The OECD estimates the risk of a recession at around one in five, and also lists China slowdown, plunge in iron ore and coal prices and lack of business investment among other risks.

It isn’t all gloom and doom though. Australia is well positioned to handle such shocks with a relatively higher stock of monetary and fiscal policy ammunition left compared to other economies, it said. OECD’s has repeatedly warned Australia risks a dramatic drop in house prices and regulators have voiced concerns over unprecedented household debt and speculation driving home prices.

“Macrofinancial indicators underline the threat from the housing market, with house prices and related indicators pointing to continued vulnerability,” the OECD said. “The market may not ease gently but develop into a rout on prices and demand with significant macroeconomic implications.”

These charts from OECD indicate the run up in home prices.

Sydney home prices notched a 18.4% annual price growth last month, the highest rate since 2002 boom and have risen 75% in less than five years, according to research firm CreLogic. That has prompted calls for regulatory action to curb speculation. The debate over housing affordability has also intensified in recent months.

This chart shows the unaffordability.

The Reserve Bank of Australia governor Philip Lowe signalled that soaring house prices may be holding the central bank back from cutting rates further to stimulate the economy. The RBA reduced rates twice last year in August and October.

While in real terms, house prices have increased by 250% since the mid-1990s, there are indications past regulatory response such as a limit on investor lending, increased interest rate buffers and changed criteria to determine mortgage eligibility have tempered the market to an extent, OECD said.
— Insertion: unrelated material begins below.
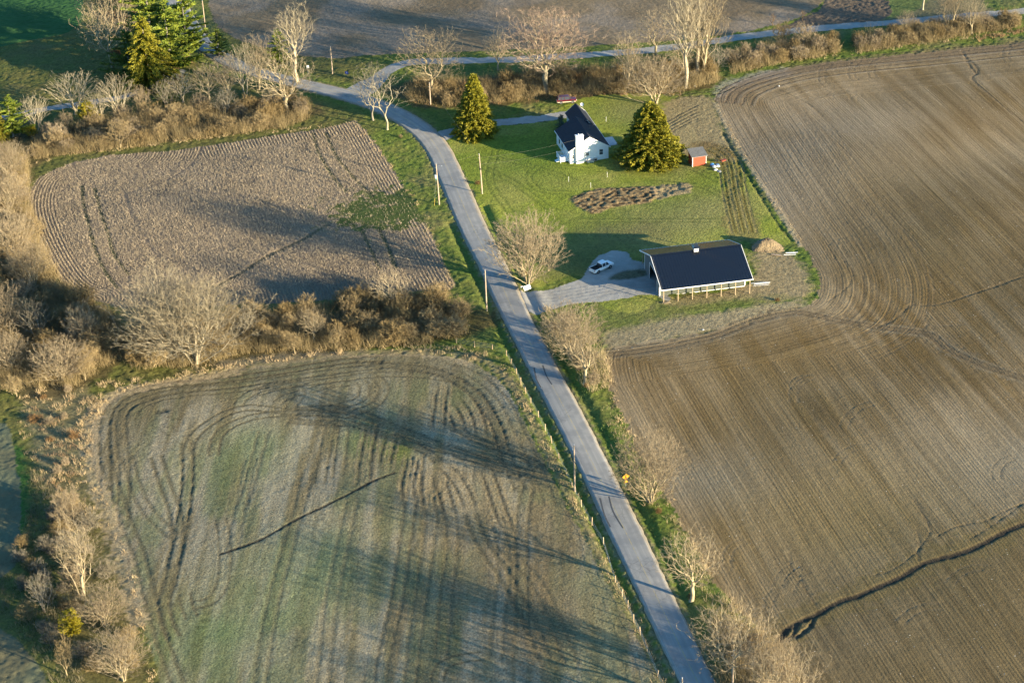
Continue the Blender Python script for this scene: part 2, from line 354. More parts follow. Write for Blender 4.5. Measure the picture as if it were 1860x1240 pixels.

It added, measures to boost new homes, including planning-regulation reform, can also help ease market pressure over the longer term.

A dramatic drop in house prices may lead to cut household consumption and increase mortgage defaults that would potentially spread across the economy, OECD said.

Those views are in line with RBA ‘s Lowe, who last month said high levels of indebtedness could hurt confidence and push households to hold back on spending.